Nakamura uses many great examples of how large corporations have advertised that the internet allows individuals to express their identity not by their skin color, or their gender, or any other discriminating factors but rather show their individuality thru their personality. Nakamura does an incredible job of analyzing these promotional messages but very rarely did I see her address the deeper issues. She spent majority of her time analyzing the promotion and what it meant and not really talking about the effectiveness of the advertisement or even the way that the message was received by customers. She also spends very little time addressing the hidden meanings in the advertisements. On page 94 when she is discussing the IBM commercial I think she finally digs a little deeper into the true problem of these advertisements. She says, “These ads claim a world without boundaries for us, the consumers and the target audiences, and by doing they show us exactly where and what these boundaries are, and that is ethnic and racial”. She further addresses this underlying issue beginning on page 96 when she states that advertising in magazines such as Wired, Time, Smithsonian, the New Yorker and the Chronicle of Higher Education are directed towards upper-middle-class white readers.

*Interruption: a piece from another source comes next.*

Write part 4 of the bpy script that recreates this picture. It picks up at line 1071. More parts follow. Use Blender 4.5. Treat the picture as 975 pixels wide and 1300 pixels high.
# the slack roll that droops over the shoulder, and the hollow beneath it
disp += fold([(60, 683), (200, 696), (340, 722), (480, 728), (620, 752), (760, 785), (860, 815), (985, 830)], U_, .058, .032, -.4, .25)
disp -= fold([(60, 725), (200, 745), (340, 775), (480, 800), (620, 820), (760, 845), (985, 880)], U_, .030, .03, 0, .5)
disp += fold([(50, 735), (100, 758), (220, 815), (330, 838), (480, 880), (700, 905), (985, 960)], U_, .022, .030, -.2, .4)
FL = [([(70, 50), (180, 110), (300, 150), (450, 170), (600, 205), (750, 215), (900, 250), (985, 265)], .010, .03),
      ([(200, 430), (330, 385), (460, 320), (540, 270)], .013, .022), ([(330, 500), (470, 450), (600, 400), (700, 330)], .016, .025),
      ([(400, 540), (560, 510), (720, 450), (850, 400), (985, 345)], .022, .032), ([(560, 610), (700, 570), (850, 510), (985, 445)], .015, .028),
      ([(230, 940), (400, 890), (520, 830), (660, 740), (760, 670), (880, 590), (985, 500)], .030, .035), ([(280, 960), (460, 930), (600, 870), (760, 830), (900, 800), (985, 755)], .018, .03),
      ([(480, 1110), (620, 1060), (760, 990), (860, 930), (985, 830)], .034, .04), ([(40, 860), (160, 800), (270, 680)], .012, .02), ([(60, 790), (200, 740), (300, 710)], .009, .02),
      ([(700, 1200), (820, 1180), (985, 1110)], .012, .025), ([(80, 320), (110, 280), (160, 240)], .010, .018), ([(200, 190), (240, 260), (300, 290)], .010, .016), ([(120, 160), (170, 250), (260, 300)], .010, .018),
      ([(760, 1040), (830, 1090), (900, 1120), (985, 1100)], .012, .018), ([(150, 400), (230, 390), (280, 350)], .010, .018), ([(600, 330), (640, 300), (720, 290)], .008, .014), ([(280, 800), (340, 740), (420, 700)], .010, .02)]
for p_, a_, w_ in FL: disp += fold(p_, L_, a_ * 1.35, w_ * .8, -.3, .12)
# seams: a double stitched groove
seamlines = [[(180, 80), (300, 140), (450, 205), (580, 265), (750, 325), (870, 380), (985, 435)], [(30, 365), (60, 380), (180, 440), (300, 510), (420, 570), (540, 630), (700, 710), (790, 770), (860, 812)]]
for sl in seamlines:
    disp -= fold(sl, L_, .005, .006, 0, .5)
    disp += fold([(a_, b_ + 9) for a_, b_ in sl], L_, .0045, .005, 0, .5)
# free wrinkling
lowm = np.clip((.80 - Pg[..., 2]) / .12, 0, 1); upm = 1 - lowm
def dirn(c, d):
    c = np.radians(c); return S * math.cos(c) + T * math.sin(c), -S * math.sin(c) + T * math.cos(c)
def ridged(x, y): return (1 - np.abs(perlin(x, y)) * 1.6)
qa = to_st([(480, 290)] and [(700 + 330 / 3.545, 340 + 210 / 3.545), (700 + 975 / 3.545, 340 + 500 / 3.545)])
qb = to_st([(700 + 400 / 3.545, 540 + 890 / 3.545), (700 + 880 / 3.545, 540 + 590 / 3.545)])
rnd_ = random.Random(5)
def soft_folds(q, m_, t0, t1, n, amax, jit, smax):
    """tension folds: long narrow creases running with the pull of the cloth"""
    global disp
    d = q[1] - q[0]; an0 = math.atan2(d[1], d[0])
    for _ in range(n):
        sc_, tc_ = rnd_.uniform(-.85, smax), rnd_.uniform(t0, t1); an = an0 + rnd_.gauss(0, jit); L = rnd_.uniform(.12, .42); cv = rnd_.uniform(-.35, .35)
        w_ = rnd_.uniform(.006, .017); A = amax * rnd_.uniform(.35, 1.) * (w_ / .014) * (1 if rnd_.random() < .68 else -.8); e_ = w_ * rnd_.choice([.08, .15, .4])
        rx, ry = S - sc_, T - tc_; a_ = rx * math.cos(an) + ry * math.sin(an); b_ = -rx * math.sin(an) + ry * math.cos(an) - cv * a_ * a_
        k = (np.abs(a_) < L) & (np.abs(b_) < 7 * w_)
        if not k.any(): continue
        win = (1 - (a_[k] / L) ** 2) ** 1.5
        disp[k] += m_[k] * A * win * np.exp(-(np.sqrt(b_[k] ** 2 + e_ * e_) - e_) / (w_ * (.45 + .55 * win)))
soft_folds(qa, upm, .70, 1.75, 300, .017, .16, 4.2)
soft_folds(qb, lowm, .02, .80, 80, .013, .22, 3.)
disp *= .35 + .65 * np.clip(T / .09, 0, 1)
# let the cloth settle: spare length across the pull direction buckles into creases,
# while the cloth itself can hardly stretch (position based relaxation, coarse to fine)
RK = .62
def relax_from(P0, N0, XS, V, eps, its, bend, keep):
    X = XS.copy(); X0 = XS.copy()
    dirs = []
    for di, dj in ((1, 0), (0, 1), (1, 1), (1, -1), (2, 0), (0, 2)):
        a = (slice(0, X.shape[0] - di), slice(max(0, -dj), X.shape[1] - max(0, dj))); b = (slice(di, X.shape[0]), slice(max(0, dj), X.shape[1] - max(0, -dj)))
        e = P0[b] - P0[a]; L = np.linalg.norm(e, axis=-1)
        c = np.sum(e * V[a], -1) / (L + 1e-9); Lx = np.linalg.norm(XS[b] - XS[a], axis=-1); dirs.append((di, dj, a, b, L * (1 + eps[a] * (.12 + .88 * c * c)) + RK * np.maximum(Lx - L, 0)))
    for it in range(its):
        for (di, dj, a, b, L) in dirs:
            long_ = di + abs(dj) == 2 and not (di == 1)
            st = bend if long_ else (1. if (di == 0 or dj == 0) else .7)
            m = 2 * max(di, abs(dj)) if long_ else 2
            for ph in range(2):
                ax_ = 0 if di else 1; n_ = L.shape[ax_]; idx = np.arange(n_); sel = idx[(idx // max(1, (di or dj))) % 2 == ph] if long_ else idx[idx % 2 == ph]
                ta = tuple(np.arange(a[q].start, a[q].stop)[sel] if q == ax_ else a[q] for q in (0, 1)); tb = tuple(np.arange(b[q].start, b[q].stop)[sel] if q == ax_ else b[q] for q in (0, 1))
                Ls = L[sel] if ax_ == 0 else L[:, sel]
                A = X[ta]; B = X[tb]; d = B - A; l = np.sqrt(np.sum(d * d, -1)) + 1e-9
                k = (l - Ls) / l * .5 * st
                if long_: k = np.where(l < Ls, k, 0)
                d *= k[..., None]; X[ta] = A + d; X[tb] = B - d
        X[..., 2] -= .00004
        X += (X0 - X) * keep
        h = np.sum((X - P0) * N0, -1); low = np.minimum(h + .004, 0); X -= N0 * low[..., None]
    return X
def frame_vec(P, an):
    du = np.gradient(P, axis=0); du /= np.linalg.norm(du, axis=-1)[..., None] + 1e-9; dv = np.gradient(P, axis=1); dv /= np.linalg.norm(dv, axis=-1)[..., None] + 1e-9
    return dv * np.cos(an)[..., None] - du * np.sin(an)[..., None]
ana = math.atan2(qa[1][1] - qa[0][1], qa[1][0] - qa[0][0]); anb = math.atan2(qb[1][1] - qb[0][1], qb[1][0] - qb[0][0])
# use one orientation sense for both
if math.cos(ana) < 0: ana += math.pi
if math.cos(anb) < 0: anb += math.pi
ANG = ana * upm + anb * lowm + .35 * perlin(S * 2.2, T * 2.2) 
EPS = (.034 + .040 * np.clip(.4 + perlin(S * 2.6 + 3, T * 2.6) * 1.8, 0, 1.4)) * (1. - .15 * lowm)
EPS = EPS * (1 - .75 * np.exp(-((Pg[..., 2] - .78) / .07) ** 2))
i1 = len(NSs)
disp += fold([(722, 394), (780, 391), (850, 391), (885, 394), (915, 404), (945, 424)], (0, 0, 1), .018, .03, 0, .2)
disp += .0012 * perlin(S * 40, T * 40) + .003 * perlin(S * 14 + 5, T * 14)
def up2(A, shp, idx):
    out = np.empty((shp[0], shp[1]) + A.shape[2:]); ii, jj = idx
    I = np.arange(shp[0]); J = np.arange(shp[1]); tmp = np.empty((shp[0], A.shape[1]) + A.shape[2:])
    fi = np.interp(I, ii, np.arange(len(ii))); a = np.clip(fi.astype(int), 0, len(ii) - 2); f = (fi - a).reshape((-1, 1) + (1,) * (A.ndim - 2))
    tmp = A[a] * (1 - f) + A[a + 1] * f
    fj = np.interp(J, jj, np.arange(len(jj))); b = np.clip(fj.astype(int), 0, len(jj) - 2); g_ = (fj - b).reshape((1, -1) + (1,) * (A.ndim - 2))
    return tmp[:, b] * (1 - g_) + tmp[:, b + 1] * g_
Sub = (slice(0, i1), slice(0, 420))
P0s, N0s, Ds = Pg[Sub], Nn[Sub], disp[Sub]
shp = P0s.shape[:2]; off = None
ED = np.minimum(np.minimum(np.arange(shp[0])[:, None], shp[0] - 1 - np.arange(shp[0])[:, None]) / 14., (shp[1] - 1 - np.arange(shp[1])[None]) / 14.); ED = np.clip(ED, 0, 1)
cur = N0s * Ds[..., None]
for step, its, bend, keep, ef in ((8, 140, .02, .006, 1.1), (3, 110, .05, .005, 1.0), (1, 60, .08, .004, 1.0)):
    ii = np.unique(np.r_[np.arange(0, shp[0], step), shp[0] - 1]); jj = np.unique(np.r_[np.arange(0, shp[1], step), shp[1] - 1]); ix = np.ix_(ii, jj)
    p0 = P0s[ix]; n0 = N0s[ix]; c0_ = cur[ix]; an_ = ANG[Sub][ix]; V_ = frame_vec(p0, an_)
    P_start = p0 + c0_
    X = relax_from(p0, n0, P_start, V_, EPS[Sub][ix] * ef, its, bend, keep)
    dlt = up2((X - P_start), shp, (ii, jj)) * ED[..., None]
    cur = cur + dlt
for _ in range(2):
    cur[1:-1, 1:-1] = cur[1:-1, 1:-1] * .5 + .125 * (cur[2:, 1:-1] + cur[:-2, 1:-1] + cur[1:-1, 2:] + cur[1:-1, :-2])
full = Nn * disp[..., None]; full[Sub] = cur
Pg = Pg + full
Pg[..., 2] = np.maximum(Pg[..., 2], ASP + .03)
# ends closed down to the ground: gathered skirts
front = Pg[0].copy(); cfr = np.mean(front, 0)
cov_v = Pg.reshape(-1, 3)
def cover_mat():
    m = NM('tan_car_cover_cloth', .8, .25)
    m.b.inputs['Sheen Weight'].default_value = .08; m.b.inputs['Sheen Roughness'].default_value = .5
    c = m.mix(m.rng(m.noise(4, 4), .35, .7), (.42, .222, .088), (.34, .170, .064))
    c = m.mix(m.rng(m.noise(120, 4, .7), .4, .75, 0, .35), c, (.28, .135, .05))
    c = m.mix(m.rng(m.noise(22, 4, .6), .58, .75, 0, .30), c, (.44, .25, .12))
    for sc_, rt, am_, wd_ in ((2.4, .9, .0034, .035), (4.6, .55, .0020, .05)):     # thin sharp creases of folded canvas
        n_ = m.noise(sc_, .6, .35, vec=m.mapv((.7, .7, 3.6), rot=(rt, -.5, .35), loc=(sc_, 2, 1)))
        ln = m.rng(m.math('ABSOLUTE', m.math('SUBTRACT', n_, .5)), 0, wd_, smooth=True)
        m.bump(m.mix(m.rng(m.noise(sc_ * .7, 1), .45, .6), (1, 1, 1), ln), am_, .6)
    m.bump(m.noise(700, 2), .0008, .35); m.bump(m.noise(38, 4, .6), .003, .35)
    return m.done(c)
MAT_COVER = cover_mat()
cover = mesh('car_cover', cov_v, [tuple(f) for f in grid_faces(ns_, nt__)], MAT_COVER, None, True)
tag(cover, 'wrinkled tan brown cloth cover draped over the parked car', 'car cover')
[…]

I don’t think that Nakamura ever directly states this but I think that the underlying issue with all of these promotional campaigns is that they are true, but only to their target audience. However, I don’t think that it’s a negative concept and that it promotes discrimination based on race, sex gender or any other discriminating factor. It’s a basic business concept that in advertising the message in any promotional material has to speak directly to the targeted audience. I think that instead of arguing that these certain advertisements discriminate people should argue that business re-analyze their target audiences and design other advertising campaigns that speak to another proportion of this audience.